The hypothesis, then, that the demand for the filling of the whole space without large gaps anywhere enters into competition with the tendency to mechanical balance, and that this tendency is, nevertheless, reconciled with that demand through the power of a central position to confer importance, would seem to fit the facts. It is, of course, clear that neither 'mechanical balance' nor the balance of 'central' with 'intrinsic' importance have been yet accounted for on psychological grounds; it is sufficient at this point to have established the fact of some kind of balance between elements of different qualities, and to have demonstrated that this balance is at least not always to be translated into the 'mechanical' metaphor.
C. Experiments on Movement.
In the preceding experiments the element of size was isolated, and it was sought to discover, in pleasing combinations of objects of different sizes, the presence of some kind of balance and the meaning of different tendencies of arrangement. The relative value of the two objects was taken as determined on the assumption, supported by common sense, that under like conditions a large object is given more attention than a small one. If the unequal objects seem to balance each other, then the only other condition in which they differ, their distance from the center, must be the cause of their balancing. Thus the influence of relative position, being the only unknown quantity in this balance-equation, is easily made out.

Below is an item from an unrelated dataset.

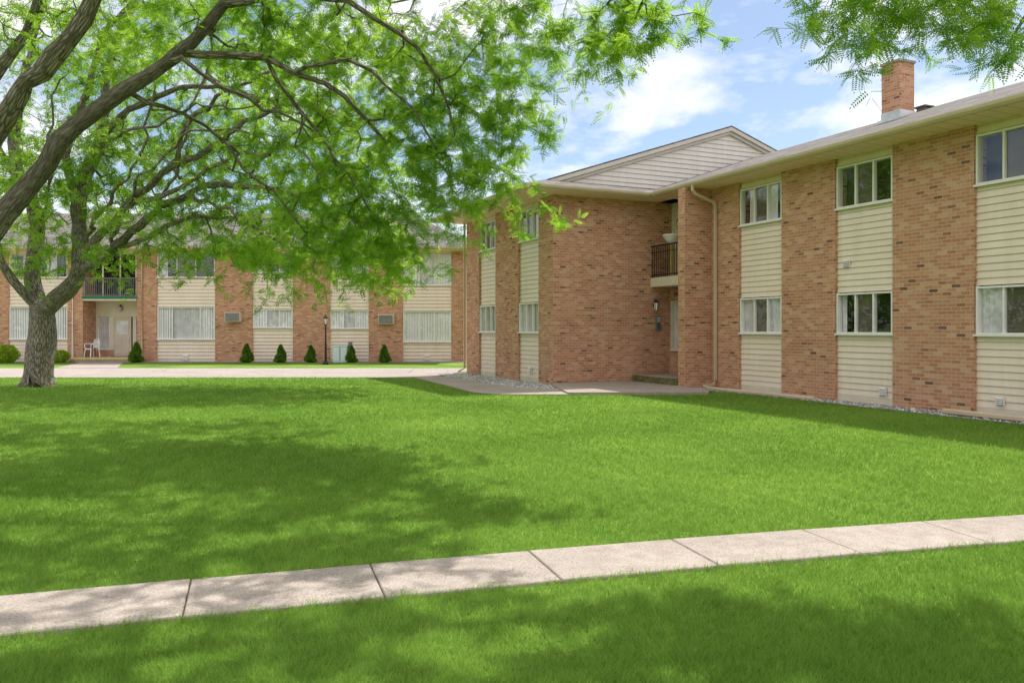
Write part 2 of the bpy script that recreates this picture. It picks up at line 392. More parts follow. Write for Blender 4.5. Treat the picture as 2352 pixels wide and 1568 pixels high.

The following experiments will deal with the as yet quite undetermined elements of suggested movement, perspective and intrinsic interest. By combining objects expressing them, each with another simple object of the same size, another equation will be obtained in which there is only one unknown quantity, the sizes of the objects being equal and the influence of relative position being at least clearly indicated.
1. Movement.
The experiments on suggestion of movement were made by C, O and P. Suggestions of movement in pictures are of two kinds—given by lines pointing in a direction which the eye of the spectator tends to follow, and by movement represented as about to take place and therefore interpreted as the product of internal energy. Thus, the tapering of a pyramid would give the first kind of suggestion, the picture of a runner the second kind. Translated into terms of experiment, this distinction would give two classes dealing with (A) the direction of a straight line as a whole, and (B) the expression of internal energy by a curve or part of a line. In order to be able to change the direction of a straight line at a given point, a strip of tin two inches long was fastened by a pivot to the usual clasp which slipped up and down on the vertical black strip. The tin strip could be moved about the pivot by black threads fastened to its perforated ends. A strip of cardboard glued upon it would then take its direction. The first experiments, made with the usual 80×10 strip, proved very disagreeable. The subject was much disturbed by the blunt ends of the strip. The variable (pivoted) line was then slightly pointed at the upper end, and in the final experiments, in which both are oblique, both strips were pointed at each end. In Exp. III. a line pointing at an angle from the perpendicular was set over against a line of the same dimensions in the ordinary position.
Exp. III. (a) F. (80×10) pointed up toward center at 145°, V. (80×10).
F. 40:—(1) 39 48 48, (2) 60 66 68, (3) 97 97, (4) 156* 168*.
F. 60:—(1) 45, (2) 60 62 65 68 90, (3) 90 94, (4) 117 128 152 155.